Rest assured my fellow Americans I will be watching these developments like a hawk.

{ 4 comments… read them below or add one }

1 Bob Morrison April 14, 2009 at 5:41 am

If they keep the BK bill on the shelf @ the Senate, we are doomed period. We have been let down once again by our leaders, So let’s see, beside the BK bill being put on the shelf, here is another great bone from our great leaders, Only TARP monies going foward would a lender have to sign-on to the MHA program (Nice Job Timmy). Brother this is what they call a standard loan Modifications, (Just make 3 more payments) and let’s take it from thier (Blood Suckers). I have tried 2 times to get some type of fairness from my note holder (ResCap-GMAC-Homecomings) and yes both times where a total re-payment joke.

2 Marcela Abal April 16, 2009 at 11:06 am

It is common for ‘modifications’ to actually keep consumers drowning in a similar or higher payments to what had put them in financial straits in the first place. I’m not sure that modification standardization is the answer because every situation is different. I don’t know how the bank expects to just punch in three numbers and determine the eligibility of EVERY household. The truth is, many people can’t afford their mortgage on any terms, and others don’t need a mod but are holding out their hands regardless. I just hope the ’standardization’ doesn’t cause families to fall through the cracks simply because the numbers are off by one percent.

3 Cathy May 12, 2009 at 3:35 pm

Who is going to house all of the homeless when we are living on the streets because these banks refuse to do the right thing.

BofA is no better than Countrywide, their rep has stated that BofA has no intention of helping anyone that doens’t have a Freddie or Fannie loan, guess what even if you did when the loan was first orginated more than likely it has been sold to the private sector so you don’t qualify anymore. So all of the sub-prime, Alt-A loan holders are screwed.
Obama whats make you any different from Bush, you just settled us with a huge debt, one that makes us responsible to pay back. What is interested is we the tax payers are required to pay back this stimlus money, money that you so willing gave to Banks, yet these same banks who we the tax payers are bailing out refused to help us because we don’t fit into their qualifying guidelines. WOW, isn’t it great to be an America. The rich get richer and the poor, well like I said before, we become homeless!
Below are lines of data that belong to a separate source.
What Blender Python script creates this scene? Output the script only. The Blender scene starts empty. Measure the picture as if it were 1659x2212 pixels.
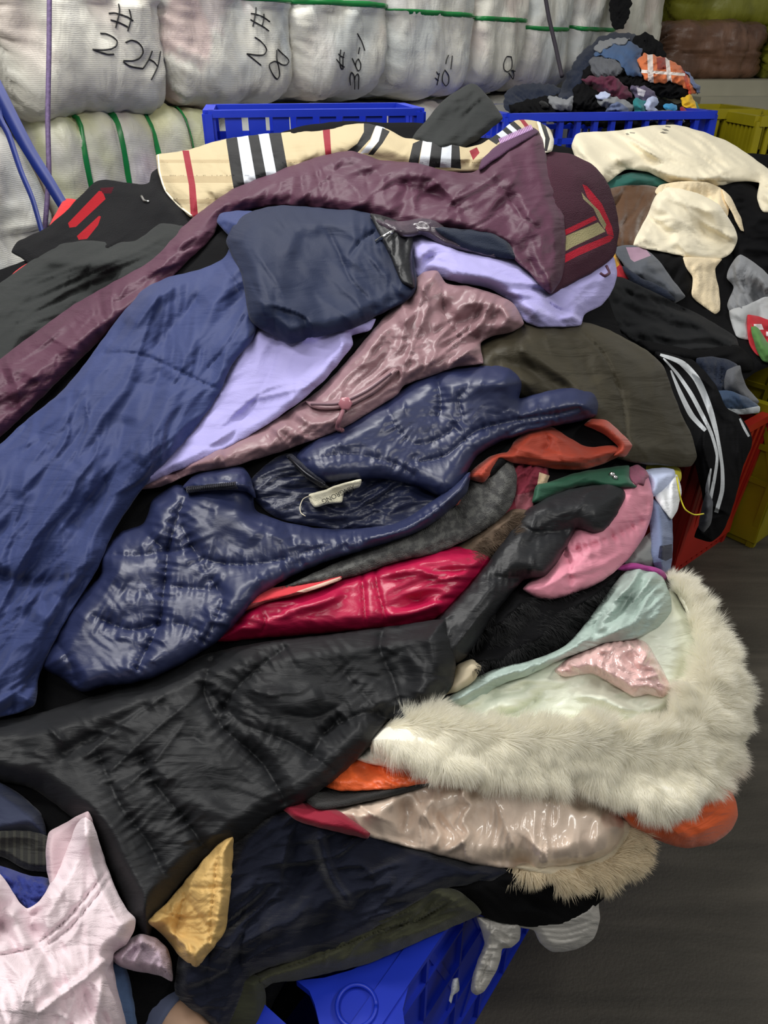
import bpy, bmesh, math, random
import numpy as np
from mathutils import Vector, Matrix
from mathutils.geometry import delaunay_2d_cdt

C = bpy.context.scene.collection
SC = bpy.context.scene
# ---------------------------------------------------------------- camera, world, lights, exposure
F = 1600.0                                   # focal length in pixels of the 1659 x 2212 frame
PITCH = math.radians(31.5)
CAM = np.array([0.0, 0.0, 1.65])
FW = np.array([0.0, math.cos(PITCH), -math.sin(PITCH)])
UP = np.array([0.0, math.sin(PITCH), math.cos(PITCH)])
RT = np.array([1.0, 0.0, 0.0])
cd = bpy.data.cameras.new('camera'); cam = bpy.data.objects.new('camera', cd); C.objects.link(cam)
cd.sensor_fit = 'VERTICAL'; cd.sensor_height = 24.0; cd.lens = 24.0 * F / 2212.0
cd.clip_start = 0.05
cam.location = CAM; cam.rotation_euler = (math.radians(90) - PITCH, 0, 0)
SC.camera = cam
wd = bpy.data.worlds.new('world'); SC.world = wd; wd.use_nodes = True
wd.node_tree.nodes['Background'].inputs[0].default_value = (0.93, 0.96, 0.93, 1)
wd.node_tree.nodes['Background'].inputs[1].default_value = 0.22
SC.view_settings.view_transform = 'Standard'; SC.view_settings.look = 'None'
SC.view_settings.exposure = 0.0; SC.view_settings.gamma = 1.0; SC.view_settings.use_curve_mapping = False
def area(name, loc, target, sx, sy, power, col):
    l = bpy.data.lights.new(name, 'AREA'); l.shape = 'RECTANGLE'; l.size = sx; l.size_y = sy
    l.energy = power; l.color = col
    o = bpy.data.objects.new(name, l); C.objects.link(o); o.location = loc
    o.rotation_euler = (Vector(target) - Vector(loc)).to_track_quat('-Z', 'Y').to_euler()
    return o
area('ceiling_tube_or_fill', (-0.7, 2.5, 3.7), (0.0, 1.5, 0.9), 2.2, 0.30, 74, (1.0, 0.985, 0.95))
area('ceiling_tube_or_fill', (-0.9, -0.5, 3.6), (0.1, 1.0, 0.8), 1.8, 0.30, 22, (1.0, 0.985, 0.95))
area('ceiling_tube_or_fill', (2.6, 0.6, 3.8), (1.0, 1.2, 0.4), 2.0, 0.30, 44, (1.0, 0.97, 0.92))  # fill added over the aisle to brighten the basket side and floor
area('ceiling_tube_or_fill', (-1.3, 0.9, 3.3), (-0.7, 3.2, 1.3), 1.6, 0.30, 40, (1.0, 0.985, 0.95))

# ---------------------------------------------------------------- pixel rays <-> world
def W(px, py, D):
    px = np.asarray(px, float); py = np.asarray(py, float); D = np.asarray(D, float)
    u = (px - 829.5) / F; v = (py - 1106.0) / F
    d = FW[None, :] + u.reshape(-1, 1) * RT - v.reshape(-1, 1) * UP
    return CAM + d * D.reshape(-1, 1)
def Wp(px, py, D): return W([px], [py], [D])[0]
def Pz(px, py, z):
    u = (px - 829.5) / F; v = (py - 1106.0) / F
    d = FW + u * RT - v * UP
    return CAM + d * ((z - CAM[2]) / d[2])

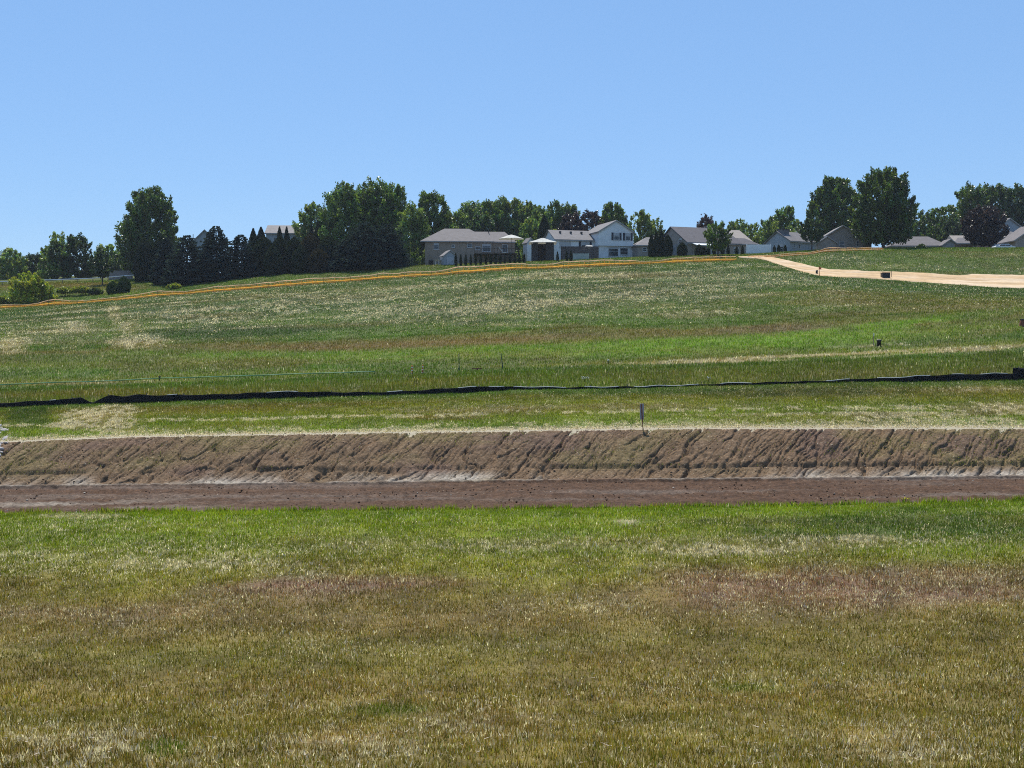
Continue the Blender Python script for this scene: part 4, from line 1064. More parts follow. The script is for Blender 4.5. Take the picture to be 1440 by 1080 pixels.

4 ARNOLD May 14, 2009 at 4:03 pm

Bank of america is modifying their second loans only at this time, and you know why. Becaues they genreally don’t have much choice if a borrower files for BK. On first liens they have not yet agreed to go along with Obama because their foreclosure volume is not enough to be considered risky in their books. They can afford to raise enough capital to remain stable without more government bail outs. If enough borrowers were to stop making payments on the next 3 months, they most likely would reconsider they loan modification position. Now this BOFA only. This is not the portfolio recently aquired from Countrywide. If the unemploymetnt continues to rise you may see some loan mofification reconsideration by BOFA when they start reaizing that they will have some serious repos due to unemployment and secondoray factors like borrowers buying and moving to less expensive home and letting the most expensive home go.